Kısıtlı alanla alakalı bir şey bu. Az şey görüyorsun ve gördüğün şeyi beğendiğin için onun üzerinden devam ediyorsun. Çok fazla seçenek olsa tercih edilir.

Yönlendirme yaptığınızda nelerle karşılaşıyorsunuz?

Trabzonlular öneriye açık ve çok memnun kalıyorlar. Gelenlerin mutlaka bir fikri oluyor ama öneriye de açık oluyorlar. Renk kartelâmızı açıyoruz mesela bordodan başlayıp leylakla sonlandırabiliyoruz. Farklı sonuçlar ortaya çıkabiliyor.
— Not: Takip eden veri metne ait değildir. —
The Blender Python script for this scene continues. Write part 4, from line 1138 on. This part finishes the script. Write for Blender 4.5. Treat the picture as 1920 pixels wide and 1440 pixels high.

Bir şekilde orta yolu mutlaka buluyoruz.

Son olarak genç bir girişimcisin ve Trabzon’da kendinden söz ettiriyorsun giyim konusunda modayı düşünenlere ne gibi tavsiyelerde bulunmak istersin gençlere?

Yapsınlar okusunlar. İnanılmaz destekçi olurum. Zaten çok sayıda stajyer geliyor bize de. Lisede olup moda tasarımı okuyanlar geliyor okul konusunda alabilecekleri kurs ve eğitimler konusunda hatta İstanbul’da staj yapmaları konusunda inanılmaz destek veriyorum.